By Ruairí Ó Brádaigh, President Sinn Féin To the Republican Movement which maintains direct organizational continuity from Fenian times, through the Irish Republican Brotherhood, past 1916 and the First Dáil to the present day, Republicanism in Ireland has a very strict, yet extremely comprehensive meaning. 

In the strict sense, an Irish Republican was one who gave allegiance to the 32-County Republic of Easter 1916 and who denied the right of the British Government to rule here. With the establishment of the first Dáil Éireann in 1919 as the Government of that Republic its supporters were Republicans, just as were those who opposed the setting up here of two partition States -- Six County and 26 County -- in 1921 and 1922. 

The "Treaty" States, both North and South subservient economically to Britain, suppressed the All-Ireland Dáil which was the embodiment of the Republic. For the Republican Movement then, a Republican today is one who rejects the Partition statelets in Ireland and gives his allegiance to and seeks to restore the 32-County Republic of Easter Week. 

But what happened in 1922 is deserving of a deeper analysis. North of the border life went on just as it had for hundreds of years, except that now the local Ascendancy class had a private power bloc called Stormont, a private army named the B-Special Constabulary and the full backing both militarily and financially of the British Government. This power they have used unashamedly to divide Protestant and Catholic working people to their mutual disadvantage, exploiting them both. 

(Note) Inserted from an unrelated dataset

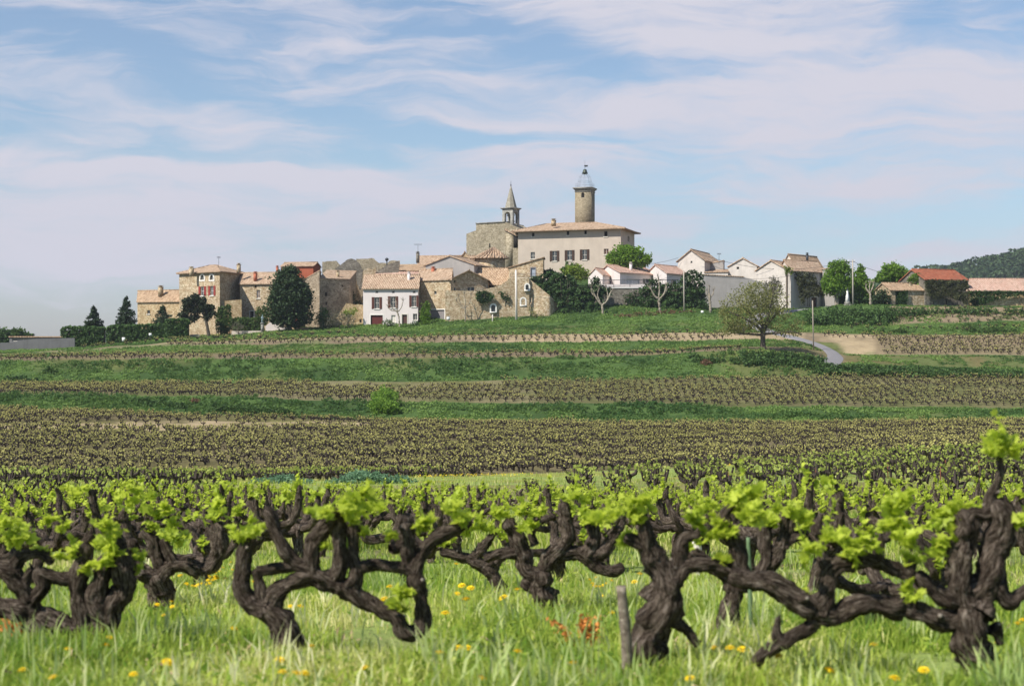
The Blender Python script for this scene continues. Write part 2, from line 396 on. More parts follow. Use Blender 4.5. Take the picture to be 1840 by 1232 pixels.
# ------------------------------------------------------------------ camera, light, sky
cam=bpy.data.cameras.new('camera'); co=bpy.data.objects.new('camera',cam); C.objects.link(co); sc.camera=co
cam.sensor_width=36; cam.lens=36*F/1840; cam.shift_y=-16/1840
cam.clip_start=.1; cam.clip_end=20000
cam.dof.use_dof=True; cam.dof.focus_distance=170; cam.dof.aperture_fstop=3.6; cam.dof.aperture_blades=7
co.location=(0,0,H); co.rotation_euler=(R(90),0,0)
sl=bpy.data.lights.new('sun','SUN'); sl.energy=5.0; sl.angle=R(.5); sl.color=(1,.95,.86)
so=bpy.data.objects.new('sun',sl); C.objects.link(so); so.rotation_euler=SUNV.to_track_quat('Z','Y').to_euler(); so.location=(-60,-40,120)
vs=sc.view_settings; vs.view_transform='Standard'; vs.look='None'; vs.exposure=.40; vs.gamma=1; vs.use_curve_mapping=False

SKY_STRENGTH=.10
def sky():
    w=bpy.data.worlds.new('World'); sc.world=w; w.use_nodes=True; nt=w.node_tree; nt.nodes.clear(); b=NT(nt)
    st=b.n('ShaderNodeTexSky',sky_type='NISHITA'); st.sun_disc=False; st.sun_elevation=R(SUN_EL)
    st.sun_rotation=math.atan2(SUNV.x,SUNV.y); st.air_density=1.1; st.dust_density=.35; st.ozone_density=3.0; st.altitude=150
    tcd=b.n('ShaderNodeTexCoord'); sp=b.n('ShaderNodeSeparateXYZ'); b.l(tcd.outputs['Generated'],sp.inputs[0])
    x,y,z=sp.outputs
    az=b.math('ARCTAN2',x,y); el=b.math('ARCSINE',z)
    cb=b.n('ShaderNodeCombineXYZ'); b.l(az,cb.inputs[0]); b.l(el,cb.inputs[1]); ae=cb.outputs[0]
    def mapped(rot,sx,sy,src=ae):
        m=b.n('ShaderNodeMapping'); m.inputs['Rotation'].default_value=(0,0,rot); m.inputs['Scale'].default_value=(sx,sy,1); b.l(src,m.inputs['Vector']); return m.outputs['Vector']
    # the features are soft patches at a direction (azimuth, elevation): cirrus sheets (+) and clear gaps (-)
    wn=b.n('ShaderNodeTexNoise'); wn.inputs['Scale'].default_value=9; wn.inputs['Detail'].default_value=4; b.l(mapped(R(12),1,2.2),wn.inputs['Vector'])
    wv=b.n('ShaderNodeVectorMath',operation='MULTIPLY_ADD'); b.l(wn.outputs['Color'],wv.inputs[0]); wv.inputs[1].default_value=(.07,.045,0); 
    off=b.n('ShaderNodeVectorMath',operation='ADD'); b.l(ae,off.inputs[0]); off.inputs[1].default_value=(-.035,-.0225,0); b.l(off.outputs[0],wv.inputs[2])
    wae=wv.outputs[0]
    feats=[ # px, py, half length, half height, tilt (down to the right +), strength
     (240,60,420,105,6,-.32),(330,150,300,60,14,-.40),(560,215,330,34,18,-.42),(760,235,150,22,8,-.35),
     (130,250,420,42,4,-.34),(500,270,240,28,0,-.30),(880,60,330,42,17,-.38),(1090,130,200,24,22,-.26),(905,247,230,20,3,-.40),
     (1330,290,420,30,-6,-.20),(1450,395,520,45,2,-.38),(1280,452,300,34,0,-.48),(1780,420,260,40,0,-.18),
     (1640,60,60,40,30,-.25),(190,568,480,70,0,-.85),(80,200,130,60,20,-.12),(1010,200,120,18,16,-.22),
     (260,315,420,26,3,.44),(380,390,420,80,0,.36),(120,430,300,60,0,.12),(760,330,400,50,0,.16),
     (800,200,230,26,12,.26),(640,70,180,32,22,.20),(1420,120,420,90,12,.28),(1660,210,330,60,6,.24),(1200,215,230,34,6,.25),
     (1510,322,110,22,14,.30),(905,283,34,7,-4,.32),(1640,465,260,22,-4,.36),(180,190,110,60,40,.16),(420,165,90,22,20,.2),(150,34,170,9,4,.22),(1760,300,140,26,20,.2),(1170,415,130,26,0,.18)]
    tot=None
    for (px,py,a,h,tilt,amp) in feats:
        m=b.n('ShaderNodeMapping',vector_type='TEXTURE'); m.inputs['Location'].default_value=((px-CX)/F,(HY-py)/F,0)
        m.inputs['Rotation'].default_value=(0,0,R(-tilt)); m.inputs['Scale'].default_value=(a/F,h/F,1); b.l(wae,m.inputs['Vector'])
        ln=b.n('ShaderNodeVectorMath',operation='LENGTH'); b.l(m.outputs[0],ln.inputs[0])
        mr=b.n('ShaderNodeMapRange',interpolation_type='SMOOTHERSTEP'); b.l(ln.outputs['Value'],mr.inputs['Value'])
        mr.inputs['From Min'].default_value=0; mr.inputs['From Max'].default_value=1.7; mr.inputs['To Min'].default_value=amp; mr.inputs['To Max'].default_value=0
        tot=mr.outputs[0] if tot is None else b.math('ADD',tot,mr.outputs[0])
    n1=b.noise(mapped(R(15),4,26,wae),1.0,8,.58,.6); n2=b.noise(mapped(R(19),11,70,wae),1.0,7,.6,.8); n3=b.noise(mapped(R(5),4,11,wae),1.0,5,.55)
    d=b.math('ADD',b.math('MULTIPLY',b.math('SUBTRACT',n1,.5),2.7),b.math('MULTIPLY',b.math('SUBTRACT',n2,.5),1.7))
    d=b.math('ADD',d,b.math('MULTIPLY',b.math('SUBTRACT',n3,.5),.5))
    d=b.math('ADD',b.math('ADD',d,tot),.58)
    mr=b.n('ShaderNodeMapRange',interpolation_type='SMOOTHSTEP'); b.l(d,mr.inputs['Value'])
    for k,v in (('From Min',-.12),('From Max',1.08),('To Min',.10),('To Max',1.0)): mr.inputs[k].default_value=v
    # unseen sky overhead and behind the camera: cloud thinned there to cut fill light
    hi=b.n('ShaderNodeMapRange',interpolation_type='SMOOTHSTEP'); b.l(el,hi.inputs['Value'])
    for k,v in (('From Min',.30),('From Max',.62),('To Min',1.0),('To Max',.12)): hi.inputs[k].default_value=v
    bk=b.n('ShaderNodeMapRange',interpolation_type='SMOOTHSTEP'); b.l(y,bk.inputs['Value'])
    for k,v in (('From Min',-.25),('From Max',.35),('To Min',.2),('To Max',1.0)): bk.inputs[k].default_value=v
    dens=b.math('MULTIPLY',b.math('MULTIPLY',mr.outputs[0],hi.outputs[0]),bk.outputs[0])
    lo=b.n('ShaderNodeMapRange',interpolation_type='SMOOTHSTEP'); b.l(el,lo.inputs['Value'])
    lo.inputs['From Min'].default_value=0; lo.inputs['From Max'].default_value=.13
    tint=b.mix(1.0,st.outputs[0],b.mix(lo.outputs[0],(.64,.71,.94),(.80,.87,.93)),'MULTIPLY')
    col=b.mix(dens,tint,CLOUD_COL)
    bg=b.n('ShaderNodeBackground'); bg.inputs['Strength'].default_value=SKY_STRENGTH; b.l(col,bg.inputs['Color'])
    o=b.n('ShaderNodeOutputWorld'); b.l(bg.outputs[0],o.inputs['Surface'])
CLOUD_COL=(5.2,5.15,5.85)
sky()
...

In the 26 Counties all the symbols and trappings of freedom were gradually won, but despite limited efforts in the 1930s and 1940s, the new State remains a new colony, an example of unfinished and interrupted revolution, territorially, economically, culturally -- a model of "Neo-colonialism". 

So then a Republican in 1970 is one who seeks a great deal more than just physical control of the 32 counties for the Irish people. He stands in a line of succession going back beyond Wolfe Tone to the Gaelic leaders of resistance to the Norman invasion. But it was Tone "the father of Irish Republicanism" who articulated clearly the objective: "The rights of man in Ireland. The greatest happiness of the greatest number. The rights of man are the rights of God and to vindicate one is to maintain the other. We must be free in order to serve Him whose service is perfect freedom."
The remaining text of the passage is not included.